After spending years working with leadership teams—sometimes during diligence, sometimes throughout the hold period—I’ve learned to recognize patterns. Certain signals consistently show up in teams that ultimately create value. Others appear just as reliably in teams that struggle.

Interestingly, the difference is rarely about intelligence or experience. Most executives sitting around a leadership table are accomplished people with impressive backgrounds.

And despite what some believe, assembling a leadership team is not a matter of collecting the most prestigious résumés. A room full of individually impressive executives can still fail spectacularly if their capabilities overlap, their blind spots align, and their egos crowd out curiosity.

Pedigree might make for a good press release, but it does not automatically make for a good leadership team. What matters far more is how the pieces of the leadership mosaic fit together.

Here’s what I’ve noticed– the strongest teams rarely look uniform. They bring together leaders with different instincts, perspectives, and problem-solving styles. What determines their effectiveness is not similarity, but whether those differences combine into something coherent and productive.

Over time, a few indicators of successful teams tend to reveal themselves.

One appears when ideas are challenged. In effective teams, disagreement sharpens thinking. Someone pushes on an idea, the group considers it seriously, and then conversation moves forward. The goal is not to protect territory but to improve the decision.

In weaker teams, the dynamic feels different. Questions land like criticism. Leaders defend their position instead of exploring the issue. The discussion gets smaller instead of better.

Another indicator involves learning agility. Businesses evolve quickly, and leadership teams constantly encounter information that challenges earlier assumptions. Leaders who stay curious—even when the data contradicts their own position—tend to elevate the entire group.

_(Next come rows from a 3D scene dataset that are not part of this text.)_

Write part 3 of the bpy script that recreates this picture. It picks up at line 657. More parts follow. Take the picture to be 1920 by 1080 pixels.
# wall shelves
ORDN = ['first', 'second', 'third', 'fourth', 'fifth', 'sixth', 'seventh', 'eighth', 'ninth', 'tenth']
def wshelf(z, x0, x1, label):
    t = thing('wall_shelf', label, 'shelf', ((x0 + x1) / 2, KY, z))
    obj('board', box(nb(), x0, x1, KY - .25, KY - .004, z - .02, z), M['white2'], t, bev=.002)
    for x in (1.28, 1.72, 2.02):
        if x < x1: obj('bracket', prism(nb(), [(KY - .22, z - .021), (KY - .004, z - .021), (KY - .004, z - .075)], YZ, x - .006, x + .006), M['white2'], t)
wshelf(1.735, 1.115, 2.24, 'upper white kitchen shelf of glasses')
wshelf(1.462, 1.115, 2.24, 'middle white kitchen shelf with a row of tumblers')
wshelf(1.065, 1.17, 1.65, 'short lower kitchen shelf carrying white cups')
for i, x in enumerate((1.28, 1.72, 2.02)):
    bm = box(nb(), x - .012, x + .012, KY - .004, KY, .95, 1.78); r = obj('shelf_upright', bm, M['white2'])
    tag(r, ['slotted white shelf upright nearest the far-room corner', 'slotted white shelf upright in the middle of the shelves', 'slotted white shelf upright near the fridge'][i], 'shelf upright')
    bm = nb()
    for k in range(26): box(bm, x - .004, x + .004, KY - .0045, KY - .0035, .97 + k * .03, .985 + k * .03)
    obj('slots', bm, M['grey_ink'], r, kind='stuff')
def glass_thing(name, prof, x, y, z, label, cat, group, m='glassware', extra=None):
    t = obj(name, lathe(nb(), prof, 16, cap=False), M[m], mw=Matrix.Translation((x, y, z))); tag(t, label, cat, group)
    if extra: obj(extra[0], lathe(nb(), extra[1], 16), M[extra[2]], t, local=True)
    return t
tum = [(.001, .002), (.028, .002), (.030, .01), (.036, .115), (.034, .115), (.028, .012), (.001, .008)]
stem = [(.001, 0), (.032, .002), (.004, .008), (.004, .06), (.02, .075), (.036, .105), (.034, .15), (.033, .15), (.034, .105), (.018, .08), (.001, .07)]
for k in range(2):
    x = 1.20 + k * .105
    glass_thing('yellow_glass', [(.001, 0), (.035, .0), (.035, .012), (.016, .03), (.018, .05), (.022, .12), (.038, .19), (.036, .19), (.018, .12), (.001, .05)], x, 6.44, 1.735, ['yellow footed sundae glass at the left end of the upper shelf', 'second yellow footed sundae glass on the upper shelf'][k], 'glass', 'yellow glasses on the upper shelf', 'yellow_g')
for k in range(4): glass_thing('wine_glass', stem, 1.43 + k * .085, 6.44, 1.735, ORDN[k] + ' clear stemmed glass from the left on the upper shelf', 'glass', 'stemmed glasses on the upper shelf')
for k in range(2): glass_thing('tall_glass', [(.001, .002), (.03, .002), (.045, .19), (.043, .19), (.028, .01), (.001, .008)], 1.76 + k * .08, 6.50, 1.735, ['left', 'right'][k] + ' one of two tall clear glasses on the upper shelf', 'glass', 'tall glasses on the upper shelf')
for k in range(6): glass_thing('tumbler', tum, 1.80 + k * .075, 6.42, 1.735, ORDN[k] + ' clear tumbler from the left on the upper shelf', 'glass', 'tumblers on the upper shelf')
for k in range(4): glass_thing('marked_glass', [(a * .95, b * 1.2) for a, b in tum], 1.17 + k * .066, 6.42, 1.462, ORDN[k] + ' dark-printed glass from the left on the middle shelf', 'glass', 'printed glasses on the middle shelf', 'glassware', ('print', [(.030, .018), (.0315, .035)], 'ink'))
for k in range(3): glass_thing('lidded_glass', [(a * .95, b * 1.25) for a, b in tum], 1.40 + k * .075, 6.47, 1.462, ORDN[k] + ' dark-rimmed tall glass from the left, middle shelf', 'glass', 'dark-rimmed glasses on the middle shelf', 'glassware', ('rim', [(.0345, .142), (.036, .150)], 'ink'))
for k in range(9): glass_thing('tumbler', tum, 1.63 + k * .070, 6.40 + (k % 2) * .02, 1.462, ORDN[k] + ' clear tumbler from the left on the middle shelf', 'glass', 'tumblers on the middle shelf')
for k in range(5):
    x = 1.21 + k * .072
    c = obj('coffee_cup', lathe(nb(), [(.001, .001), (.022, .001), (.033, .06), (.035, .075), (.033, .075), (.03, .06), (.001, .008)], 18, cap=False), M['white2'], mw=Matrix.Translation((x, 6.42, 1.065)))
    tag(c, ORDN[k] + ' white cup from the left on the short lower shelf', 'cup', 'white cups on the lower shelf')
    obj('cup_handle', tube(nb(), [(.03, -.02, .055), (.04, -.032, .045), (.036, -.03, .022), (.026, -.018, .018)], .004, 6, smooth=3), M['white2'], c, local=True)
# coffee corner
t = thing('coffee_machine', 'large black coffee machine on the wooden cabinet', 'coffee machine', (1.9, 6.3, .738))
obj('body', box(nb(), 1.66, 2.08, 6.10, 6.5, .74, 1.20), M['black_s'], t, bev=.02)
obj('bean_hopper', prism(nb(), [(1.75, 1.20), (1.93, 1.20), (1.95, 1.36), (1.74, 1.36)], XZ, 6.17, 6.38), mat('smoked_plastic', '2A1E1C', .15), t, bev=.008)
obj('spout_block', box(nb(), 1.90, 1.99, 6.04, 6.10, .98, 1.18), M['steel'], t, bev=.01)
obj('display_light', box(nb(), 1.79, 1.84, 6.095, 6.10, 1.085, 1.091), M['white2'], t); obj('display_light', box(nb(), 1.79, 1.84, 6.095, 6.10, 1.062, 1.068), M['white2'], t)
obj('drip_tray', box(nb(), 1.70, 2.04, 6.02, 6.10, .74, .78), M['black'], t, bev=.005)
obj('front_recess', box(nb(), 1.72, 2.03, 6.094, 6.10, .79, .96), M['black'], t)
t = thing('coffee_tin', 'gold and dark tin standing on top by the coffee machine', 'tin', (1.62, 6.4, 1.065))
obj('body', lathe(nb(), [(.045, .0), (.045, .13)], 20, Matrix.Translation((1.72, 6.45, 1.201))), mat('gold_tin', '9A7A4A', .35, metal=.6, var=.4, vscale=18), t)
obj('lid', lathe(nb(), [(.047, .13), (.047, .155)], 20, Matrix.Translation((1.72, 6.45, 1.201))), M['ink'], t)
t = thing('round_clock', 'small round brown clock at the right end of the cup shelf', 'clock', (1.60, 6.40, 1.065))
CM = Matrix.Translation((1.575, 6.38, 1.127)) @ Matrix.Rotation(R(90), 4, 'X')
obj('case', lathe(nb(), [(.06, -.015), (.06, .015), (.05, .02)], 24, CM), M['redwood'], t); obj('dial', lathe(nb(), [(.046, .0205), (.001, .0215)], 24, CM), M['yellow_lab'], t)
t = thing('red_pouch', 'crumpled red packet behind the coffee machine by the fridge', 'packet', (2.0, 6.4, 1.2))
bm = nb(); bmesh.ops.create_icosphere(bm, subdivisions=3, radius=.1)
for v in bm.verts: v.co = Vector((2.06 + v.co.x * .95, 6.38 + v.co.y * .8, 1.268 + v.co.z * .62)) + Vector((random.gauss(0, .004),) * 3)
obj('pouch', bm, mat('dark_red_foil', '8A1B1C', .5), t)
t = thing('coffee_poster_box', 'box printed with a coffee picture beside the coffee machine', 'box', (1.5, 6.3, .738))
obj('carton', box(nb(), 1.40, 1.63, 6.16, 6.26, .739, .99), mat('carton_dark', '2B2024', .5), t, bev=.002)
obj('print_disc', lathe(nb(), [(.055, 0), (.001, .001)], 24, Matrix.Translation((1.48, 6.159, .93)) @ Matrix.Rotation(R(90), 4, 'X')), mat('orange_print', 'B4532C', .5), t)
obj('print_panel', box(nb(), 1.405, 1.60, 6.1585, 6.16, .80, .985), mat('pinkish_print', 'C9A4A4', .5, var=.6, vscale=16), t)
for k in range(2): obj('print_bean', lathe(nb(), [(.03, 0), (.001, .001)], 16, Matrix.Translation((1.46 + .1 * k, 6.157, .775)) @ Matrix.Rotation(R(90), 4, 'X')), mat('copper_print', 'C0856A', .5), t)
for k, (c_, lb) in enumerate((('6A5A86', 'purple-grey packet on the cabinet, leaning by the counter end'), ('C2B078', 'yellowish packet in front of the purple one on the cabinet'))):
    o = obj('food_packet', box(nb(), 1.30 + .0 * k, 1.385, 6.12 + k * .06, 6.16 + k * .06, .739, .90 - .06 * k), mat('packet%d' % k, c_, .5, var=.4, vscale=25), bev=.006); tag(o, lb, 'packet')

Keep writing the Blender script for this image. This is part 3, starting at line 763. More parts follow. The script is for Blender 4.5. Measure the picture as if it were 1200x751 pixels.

Leaders who respond with quiet certainty or visible defensiveness tend to slow the team down. Hubris has a way of masquerading as confidence, but the effect is usually the same: the team stops learning.

A third signal shows up in how leaders talk about accountability. In strong teams, executives speak about the business as something they collectively own. Conversations revolve around what “we” need to do next to move the company forward.

In struggling teams, the lines between functions become much sharper. The language shifts toward what sits inside or outside of someone’s lane. Too much energy gets spent explaining why something happened instead of figuring out how to fix it.

None of these signs sound dramatic in isolation, yet taken together they reveal something important: whether the leadership team is operating as a true enterprise leadership group, or simply as a collection of capable executives sitting next to one another.

The teams that ultimately generate the most value are rarely the ones with the flashiest résumés. They are the ones where the pieces of the mosaic actually reinforce one another—where curiosity beats ego, disagreement improves thinking, and leaders see themselves as responsible for the whole business, not just their function.

When those dynamics take hold, something powerful happens. Decisions accelerate. Execution improves. The leadership team begins to compound its impact on the business.

And over time, the economics of the company reflect it.